- _What the task asks_
Give back exactly the lines from the start of the listing to the line containing "scene.camera = cam", inclusive, and nothing beyond them.

- _Dataset section_
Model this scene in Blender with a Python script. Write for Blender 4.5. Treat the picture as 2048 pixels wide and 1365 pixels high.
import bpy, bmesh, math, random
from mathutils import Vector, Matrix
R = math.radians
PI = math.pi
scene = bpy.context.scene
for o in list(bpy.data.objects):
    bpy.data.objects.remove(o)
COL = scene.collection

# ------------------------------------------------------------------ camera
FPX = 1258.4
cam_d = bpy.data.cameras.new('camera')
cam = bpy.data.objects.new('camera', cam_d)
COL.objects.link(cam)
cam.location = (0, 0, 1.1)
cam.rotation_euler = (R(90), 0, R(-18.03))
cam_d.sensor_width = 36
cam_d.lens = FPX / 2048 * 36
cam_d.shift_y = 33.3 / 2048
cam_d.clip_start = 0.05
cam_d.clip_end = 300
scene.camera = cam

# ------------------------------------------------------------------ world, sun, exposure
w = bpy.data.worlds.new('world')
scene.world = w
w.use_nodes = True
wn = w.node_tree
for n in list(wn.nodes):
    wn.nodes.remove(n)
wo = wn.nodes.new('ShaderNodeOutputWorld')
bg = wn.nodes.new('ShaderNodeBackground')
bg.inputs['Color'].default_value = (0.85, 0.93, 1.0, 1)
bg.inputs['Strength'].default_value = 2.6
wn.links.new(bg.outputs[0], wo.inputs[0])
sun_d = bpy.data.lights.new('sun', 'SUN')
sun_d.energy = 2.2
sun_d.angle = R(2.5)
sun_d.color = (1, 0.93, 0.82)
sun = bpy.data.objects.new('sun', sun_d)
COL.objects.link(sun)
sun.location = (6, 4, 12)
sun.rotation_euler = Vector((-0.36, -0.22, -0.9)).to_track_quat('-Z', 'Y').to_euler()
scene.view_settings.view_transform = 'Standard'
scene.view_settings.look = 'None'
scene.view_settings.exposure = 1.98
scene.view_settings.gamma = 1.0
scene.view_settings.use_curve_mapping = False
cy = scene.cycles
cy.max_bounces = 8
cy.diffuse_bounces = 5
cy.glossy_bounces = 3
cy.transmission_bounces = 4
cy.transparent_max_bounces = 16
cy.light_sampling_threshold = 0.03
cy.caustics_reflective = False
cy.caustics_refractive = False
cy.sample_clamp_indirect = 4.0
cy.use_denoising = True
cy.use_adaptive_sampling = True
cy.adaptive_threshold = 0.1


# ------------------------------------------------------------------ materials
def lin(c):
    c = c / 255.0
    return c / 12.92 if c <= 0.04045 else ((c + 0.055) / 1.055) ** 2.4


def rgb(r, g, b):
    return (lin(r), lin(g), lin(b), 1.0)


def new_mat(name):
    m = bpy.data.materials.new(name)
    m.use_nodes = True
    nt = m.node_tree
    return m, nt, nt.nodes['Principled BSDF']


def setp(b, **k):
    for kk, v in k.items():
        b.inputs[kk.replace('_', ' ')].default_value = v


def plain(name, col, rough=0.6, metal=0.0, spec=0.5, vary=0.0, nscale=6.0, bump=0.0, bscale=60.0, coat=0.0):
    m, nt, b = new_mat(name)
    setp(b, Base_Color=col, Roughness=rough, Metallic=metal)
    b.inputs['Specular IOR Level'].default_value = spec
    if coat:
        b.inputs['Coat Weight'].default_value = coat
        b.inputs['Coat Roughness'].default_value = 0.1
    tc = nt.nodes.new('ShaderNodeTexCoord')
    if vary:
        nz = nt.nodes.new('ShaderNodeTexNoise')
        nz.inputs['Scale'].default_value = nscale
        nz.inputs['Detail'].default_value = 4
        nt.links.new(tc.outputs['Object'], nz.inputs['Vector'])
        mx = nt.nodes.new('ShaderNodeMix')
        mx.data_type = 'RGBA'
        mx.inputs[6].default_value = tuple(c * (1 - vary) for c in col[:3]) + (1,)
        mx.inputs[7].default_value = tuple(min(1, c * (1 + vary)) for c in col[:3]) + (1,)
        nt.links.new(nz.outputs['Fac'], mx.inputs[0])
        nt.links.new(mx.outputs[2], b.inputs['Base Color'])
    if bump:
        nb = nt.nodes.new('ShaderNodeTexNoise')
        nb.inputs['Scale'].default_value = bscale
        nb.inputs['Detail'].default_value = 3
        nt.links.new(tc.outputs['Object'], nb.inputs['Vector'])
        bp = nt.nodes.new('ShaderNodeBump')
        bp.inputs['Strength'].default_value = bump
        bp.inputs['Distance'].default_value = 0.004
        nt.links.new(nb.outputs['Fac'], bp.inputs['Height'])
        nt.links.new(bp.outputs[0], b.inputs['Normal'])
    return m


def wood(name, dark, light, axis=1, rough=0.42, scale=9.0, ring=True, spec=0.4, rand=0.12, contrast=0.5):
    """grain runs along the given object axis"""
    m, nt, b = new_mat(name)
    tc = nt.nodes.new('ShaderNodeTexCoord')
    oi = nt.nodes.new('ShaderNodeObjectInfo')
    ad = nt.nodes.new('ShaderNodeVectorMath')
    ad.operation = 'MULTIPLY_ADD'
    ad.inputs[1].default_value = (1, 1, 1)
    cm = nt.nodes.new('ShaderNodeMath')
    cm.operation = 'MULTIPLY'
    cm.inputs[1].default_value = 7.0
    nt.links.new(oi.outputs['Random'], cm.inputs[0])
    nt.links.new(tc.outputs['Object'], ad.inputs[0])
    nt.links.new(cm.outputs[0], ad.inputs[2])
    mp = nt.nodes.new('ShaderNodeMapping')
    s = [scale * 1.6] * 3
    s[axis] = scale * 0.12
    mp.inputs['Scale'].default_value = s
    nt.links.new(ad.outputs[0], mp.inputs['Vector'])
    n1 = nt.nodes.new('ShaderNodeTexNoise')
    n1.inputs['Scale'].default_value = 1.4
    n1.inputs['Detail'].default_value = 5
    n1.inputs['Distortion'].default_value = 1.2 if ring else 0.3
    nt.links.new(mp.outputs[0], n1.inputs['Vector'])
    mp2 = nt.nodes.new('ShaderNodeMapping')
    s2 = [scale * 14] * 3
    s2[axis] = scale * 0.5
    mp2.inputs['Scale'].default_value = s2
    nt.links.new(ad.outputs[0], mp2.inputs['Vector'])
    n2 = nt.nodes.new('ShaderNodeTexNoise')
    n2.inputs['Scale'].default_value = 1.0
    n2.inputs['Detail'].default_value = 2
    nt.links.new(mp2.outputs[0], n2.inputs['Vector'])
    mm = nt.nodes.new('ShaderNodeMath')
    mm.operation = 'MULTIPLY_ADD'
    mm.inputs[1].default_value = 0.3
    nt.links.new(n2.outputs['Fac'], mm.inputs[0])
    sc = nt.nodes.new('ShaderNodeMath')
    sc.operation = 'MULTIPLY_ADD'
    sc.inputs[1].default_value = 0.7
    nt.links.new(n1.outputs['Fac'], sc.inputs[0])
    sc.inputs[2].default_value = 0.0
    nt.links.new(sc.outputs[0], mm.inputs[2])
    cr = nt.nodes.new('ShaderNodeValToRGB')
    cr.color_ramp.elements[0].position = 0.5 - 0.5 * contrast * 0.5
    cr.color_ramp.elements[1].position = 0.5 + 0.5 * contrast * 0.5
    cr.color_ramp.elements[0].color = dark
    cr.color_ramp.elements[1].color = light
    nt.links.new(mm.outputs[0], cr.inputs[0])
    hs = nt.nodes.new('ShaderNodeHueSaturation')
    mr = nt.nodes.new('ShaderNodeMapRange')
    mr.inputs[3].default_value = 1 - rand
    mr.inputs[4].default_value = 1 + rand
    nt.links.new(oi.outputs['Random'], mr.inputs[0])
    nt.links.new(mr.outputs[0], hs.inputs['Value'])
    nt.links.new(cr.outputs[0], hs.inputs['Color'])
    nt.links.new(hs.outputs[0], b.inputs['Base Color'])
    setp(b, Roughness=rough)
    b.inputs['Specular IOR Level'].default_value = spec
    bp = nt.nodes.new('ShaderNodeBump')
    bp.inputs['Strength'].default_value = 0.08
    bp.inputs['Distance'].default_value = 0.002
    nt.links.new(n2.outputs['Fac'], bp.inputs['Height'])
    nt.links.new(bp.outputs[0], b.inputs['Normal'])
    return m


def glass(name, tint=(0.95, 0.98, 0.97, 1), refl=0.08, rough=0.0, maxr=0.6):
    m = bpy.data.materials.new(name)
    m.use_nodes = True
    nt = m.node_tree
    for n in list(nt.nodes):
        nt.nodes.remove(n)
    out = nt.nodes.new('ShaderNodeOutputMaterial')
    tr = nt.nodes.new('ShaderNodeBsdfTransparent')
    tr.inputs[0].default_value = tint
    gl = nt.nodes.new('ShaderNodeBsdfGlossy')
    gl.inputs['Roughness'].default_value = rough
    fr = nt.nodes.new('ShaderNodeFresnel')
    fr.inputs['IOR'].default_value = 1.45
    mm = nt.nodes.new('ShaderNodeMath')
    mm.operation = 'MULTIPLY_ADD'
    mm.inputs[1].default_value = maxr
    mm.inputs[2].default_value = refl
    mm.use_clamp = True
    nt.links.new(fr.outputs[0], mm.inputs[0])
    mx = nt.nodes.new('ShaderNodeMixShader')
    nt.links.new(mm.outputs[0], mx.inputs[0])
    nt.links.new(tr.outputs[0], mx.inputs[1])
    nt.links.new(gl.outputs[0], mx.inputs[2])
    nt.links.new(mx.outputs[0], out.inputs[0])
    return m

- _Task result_
Model this scene in Blender with a Python script. Write for Blender 4.5. Treat the picture as 2048 pixels wide and 1365 pixels high.
import bpy, bmesh, math, random
from mathutils import Vector, Matrix
R = math.radians
PI = math.pi
scene = bpy.context.scene
for o in list(bpy.data.objects):
    bpy.data.objects.remove(o)
COL = scene.collection

# ------------------------------------------------------------------ camera
FPX = 1258.4
cam_d = bpy.data.cameras.new('camera')
cam = bpy.data.objects.new('camera', cam_d)
COL.objects.link(cam)
cam.location = (0, 0, 1.1)
cam.rotation_euler = (R(90), 0, R(-18.03))
cam_d.sensor_width = 36
cam_d.lens = FPX / 2048 * 36
cam_d.shift_y = 33.3 / 2048
cam_d.clip_start = 0.05
cam_d.clip_end = 300
scene.camera = cam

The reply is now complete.